In summary, we were able to achieve satisfying agreement between our simulation results with the world-wide unique monitoring data obtained at the Ketzin pilot site. We emphasize here that integration of all available operational and monitoring data improve the static geological model within the recurring update resulting in better agreement with the measured data after each iteration round. This workflow provides us with a static model of advanced accuracy for further applications, for prediction of long-term site behaviour (e.g. pressure development and CO2 migration) as well as guiding monitoring campaigns and site operation. Furthermore, we were able to demonstrate the applicability of industrial as well as scientific numerical simulators to successfully describe multi-phase flow processes in the Stuttgart Formation.

One of our next simulation tasks will be the prediction of the CO2 plume shape and thickness for the upcoming 3D seismic repeat in fall 2012, whereby different modelling groups will be involved with their (in-house) simulation codes.
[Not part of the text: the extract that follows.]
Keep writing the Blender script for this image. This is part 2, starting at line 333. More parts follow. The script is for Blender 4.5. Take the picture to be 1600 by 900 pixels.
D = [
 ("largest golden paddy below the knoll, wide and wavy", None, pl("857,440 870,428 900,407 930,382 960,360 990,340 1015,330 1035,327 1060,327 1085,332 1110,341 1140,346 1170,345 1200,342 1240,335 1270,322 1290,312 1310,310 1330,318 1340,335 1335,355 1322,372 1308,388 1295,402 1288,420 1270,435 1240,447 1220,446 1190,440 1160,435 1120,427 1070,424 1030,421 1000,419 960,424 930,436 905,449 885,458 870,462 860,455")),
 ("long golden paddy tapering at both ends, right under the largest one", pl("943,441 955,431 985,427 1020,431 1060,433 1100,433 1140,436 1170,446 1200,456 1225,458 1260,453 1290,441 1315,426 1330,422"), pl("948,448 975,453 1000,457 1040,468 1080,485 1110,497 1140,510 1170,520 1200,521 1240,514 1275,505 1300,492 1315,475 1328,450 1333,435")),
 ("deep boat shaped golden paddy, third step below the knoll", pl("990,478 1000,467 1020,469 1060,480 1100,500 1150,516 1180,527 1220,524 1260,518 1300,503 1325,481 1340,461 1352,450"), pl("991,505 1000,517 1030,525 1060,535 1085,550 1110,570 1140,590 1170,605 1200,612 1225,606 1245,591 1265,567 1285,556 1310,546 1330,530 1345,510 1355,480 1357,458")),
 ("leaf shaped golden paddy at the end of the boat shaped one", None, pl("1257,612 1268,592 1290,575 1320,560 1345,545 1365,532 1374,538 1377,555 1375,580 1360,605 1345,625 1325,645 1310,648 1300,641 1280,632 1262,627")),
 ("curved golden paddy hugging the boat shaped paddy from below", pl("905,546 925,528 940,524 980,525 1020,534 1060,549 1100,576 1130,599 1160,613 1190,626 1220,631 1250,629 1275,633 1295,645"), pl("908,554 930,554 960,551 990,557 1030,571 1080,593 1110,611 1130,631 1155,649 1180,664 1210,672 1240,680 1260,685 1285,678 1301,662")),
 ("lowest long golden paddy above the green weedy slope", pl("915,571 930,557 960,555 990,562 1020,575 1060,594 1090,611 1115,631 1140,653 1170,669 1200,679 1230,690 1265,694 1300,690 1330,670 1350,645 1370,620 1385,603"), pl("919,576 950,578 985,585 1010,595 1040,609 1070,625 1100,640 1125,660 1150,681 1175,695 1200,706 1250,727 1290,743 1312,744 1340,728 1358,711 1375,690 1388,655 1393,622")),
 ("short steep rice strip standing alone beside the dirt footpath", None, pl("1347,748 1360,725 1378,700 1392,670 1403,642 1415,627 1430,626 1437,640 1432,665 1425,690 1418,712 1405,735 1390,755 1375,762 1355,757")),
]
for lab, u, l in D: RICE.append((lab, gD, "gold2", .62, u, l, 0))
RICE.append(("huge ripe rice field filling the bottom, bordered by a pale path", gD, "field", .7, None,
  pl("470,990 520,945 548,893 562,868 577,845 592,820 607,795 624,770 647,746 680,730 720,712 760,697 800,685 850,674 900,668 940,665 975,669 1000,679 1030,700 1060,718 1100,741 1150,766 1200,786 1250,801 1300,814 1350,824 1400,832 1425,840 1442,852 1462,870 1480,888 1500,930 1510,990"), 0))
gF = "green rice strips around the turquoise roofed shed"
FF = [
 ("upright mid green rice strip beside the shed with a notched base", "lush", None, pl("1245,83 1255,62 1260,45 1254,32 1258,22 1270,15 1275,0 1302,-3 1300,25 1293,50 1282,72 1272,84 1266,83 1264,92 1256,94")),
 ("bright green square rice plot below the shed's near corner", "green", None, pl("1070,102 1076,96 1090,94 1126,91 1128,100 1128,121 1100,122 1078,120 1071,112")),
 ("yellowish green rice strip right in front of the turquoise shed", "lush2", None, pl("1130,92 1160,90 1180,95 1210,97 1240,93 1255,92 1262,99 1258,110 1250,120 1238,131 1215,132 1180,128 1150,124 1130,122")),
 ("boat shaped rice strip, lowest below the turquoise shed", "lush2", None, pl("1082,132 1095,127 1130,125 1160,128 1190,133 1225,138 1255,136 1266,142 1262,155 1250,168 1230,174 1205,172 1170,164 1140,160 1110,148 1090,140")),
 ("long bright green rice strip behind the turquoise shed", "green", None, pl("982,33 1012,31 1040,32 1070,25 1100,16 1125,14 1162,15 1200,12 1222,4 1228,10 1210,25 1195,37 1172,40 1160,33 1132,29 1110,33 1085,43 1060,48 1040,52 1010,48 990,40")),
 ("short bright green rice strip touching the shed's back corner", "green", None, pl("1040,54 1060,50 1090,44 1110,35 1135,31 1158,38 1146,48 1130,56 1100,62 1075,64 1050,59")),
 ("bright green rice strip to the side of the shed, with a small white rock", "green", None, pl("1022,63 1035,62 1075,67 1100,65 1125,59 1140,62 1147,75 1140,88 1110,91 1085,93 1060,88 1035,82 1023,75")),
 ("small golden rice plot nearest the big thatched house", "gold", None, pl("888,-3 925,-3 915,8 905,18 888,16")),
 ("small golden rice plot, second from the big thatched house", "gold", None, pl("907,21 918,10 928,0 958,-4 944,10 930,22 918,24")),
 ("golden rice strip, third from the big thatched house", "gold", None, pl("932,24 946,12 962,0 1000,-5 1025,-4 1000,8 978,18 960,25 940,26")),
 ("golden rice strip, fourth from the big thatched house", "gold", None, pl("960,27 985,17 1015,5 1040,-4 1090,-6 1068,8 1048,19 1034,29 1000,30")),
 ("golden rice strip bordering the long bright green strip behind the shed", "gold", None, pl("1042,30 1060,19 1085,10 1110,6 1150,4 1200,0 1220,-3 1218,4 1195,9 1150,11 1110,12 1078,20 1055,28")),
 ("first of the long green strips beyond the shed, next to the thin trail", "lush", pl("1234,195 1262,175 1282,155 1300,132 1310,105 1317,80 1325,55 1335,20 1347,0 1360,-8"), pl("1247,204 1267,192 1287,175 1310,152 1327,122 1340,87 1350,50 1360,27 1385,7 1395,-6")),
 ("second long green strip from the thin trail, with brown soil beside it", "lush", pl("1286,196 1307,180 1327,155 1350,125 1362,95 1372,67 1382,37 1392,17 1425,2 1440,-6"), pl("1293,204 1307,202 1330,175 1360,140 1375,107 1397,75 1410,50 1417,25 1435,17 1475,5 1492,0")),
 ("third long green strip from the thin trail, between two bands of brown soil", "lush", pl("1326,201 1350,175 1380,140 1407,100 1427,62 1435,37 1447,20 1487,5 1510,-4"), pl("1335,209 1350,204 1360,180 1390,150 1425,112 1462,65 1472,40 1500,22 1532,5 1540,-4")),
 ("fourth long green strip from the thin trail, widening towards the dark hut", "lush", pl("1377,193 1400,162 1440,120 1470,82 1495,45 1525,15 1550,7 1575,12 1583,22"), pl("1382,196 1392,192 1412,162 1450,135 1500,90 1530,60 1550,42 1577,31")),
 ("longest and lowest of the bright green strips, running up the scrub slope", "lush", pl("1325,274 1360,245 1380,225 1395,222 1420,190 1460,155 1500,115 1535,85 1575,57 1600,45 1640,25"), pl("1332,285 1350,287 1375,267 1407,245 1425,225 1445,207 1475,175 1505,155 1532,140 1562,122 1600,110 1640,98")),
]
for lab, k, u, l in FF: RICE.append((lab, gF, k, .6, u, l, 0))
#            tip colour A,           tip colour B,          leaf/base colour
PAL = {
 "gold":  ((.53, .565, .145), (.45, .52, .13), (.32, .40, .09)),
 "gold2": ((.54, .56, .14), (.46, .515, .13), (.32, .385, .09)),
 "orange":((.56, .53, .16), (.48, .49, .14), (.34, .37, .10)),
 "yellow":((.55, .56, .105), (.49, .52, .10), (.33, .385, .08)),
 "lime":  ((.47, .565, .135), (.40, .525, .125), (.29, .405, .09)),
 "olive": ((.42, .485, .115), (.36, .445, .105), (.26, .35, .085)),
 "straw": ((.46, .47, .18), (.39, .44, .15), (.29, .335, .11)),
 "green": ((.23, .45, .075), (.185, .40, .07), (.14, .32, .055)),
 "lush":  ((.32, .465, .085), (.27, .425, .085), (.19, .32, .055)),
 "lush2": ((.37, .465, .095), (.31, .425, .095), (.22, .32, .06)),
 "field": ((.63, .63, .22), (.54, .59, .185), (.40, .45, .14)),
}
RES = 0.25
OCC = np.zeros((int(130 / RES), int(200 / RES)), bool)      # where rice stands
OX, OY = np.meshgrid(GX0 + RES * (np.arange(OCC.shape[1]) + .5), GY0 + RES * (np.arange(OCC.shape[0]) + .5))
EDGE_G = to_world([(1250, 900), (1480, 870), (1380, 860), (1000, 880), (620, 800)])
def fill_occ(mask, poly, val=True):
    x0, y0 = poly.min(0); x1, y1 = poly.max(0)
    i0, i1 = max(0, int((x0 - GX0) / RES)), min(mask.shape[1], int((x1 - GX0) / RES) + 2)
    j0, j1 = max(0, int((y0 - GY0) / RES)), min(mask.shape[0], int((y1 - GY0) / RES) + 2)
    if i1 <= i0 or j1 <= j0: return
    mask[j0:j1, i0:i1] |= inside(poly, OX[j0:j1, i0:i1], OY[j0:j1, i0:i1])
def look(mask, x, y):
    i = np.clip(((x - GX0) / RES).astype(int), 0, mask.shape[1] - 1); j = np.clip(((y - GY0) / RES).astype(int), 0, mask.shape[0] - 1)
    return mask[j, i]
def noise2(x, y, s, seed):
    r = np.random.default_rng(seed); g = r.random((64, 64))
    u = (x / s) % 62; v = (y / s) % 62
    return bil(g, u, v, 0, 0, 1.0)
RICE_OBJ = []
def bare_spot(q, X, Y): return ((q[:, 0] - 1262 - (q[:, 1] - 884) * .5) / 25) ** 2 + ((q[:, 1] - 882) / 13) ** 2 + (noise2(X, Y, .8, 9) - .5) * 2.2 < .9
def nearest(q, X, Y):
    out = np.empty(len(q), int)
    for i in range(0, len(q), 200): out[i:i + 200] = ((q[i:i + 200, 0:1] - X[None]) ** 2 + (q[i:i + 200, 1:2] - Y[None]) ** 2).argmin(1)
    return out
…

Further activities will consider the enhancement of our Petrel-to-TOUGH2-MP workflow by local grid refinement (LGR, as available in Petrel and ECLIPSE) to allow for a realistic lateral well discretisation while maintaining the identical grid as applied in the ECLIPSE simulations. Implementation of data from core analysis from the CO2 Ktzi 203/2012 borehole (located in about 30 m distance of the CO2 Ktzi 201/2007 well on the connecting line to the CO2 Ktzi 202/2007 well) drilled in fall 2012 will allow further improvement of the static geological model in terms of facies-based heterogeneity development.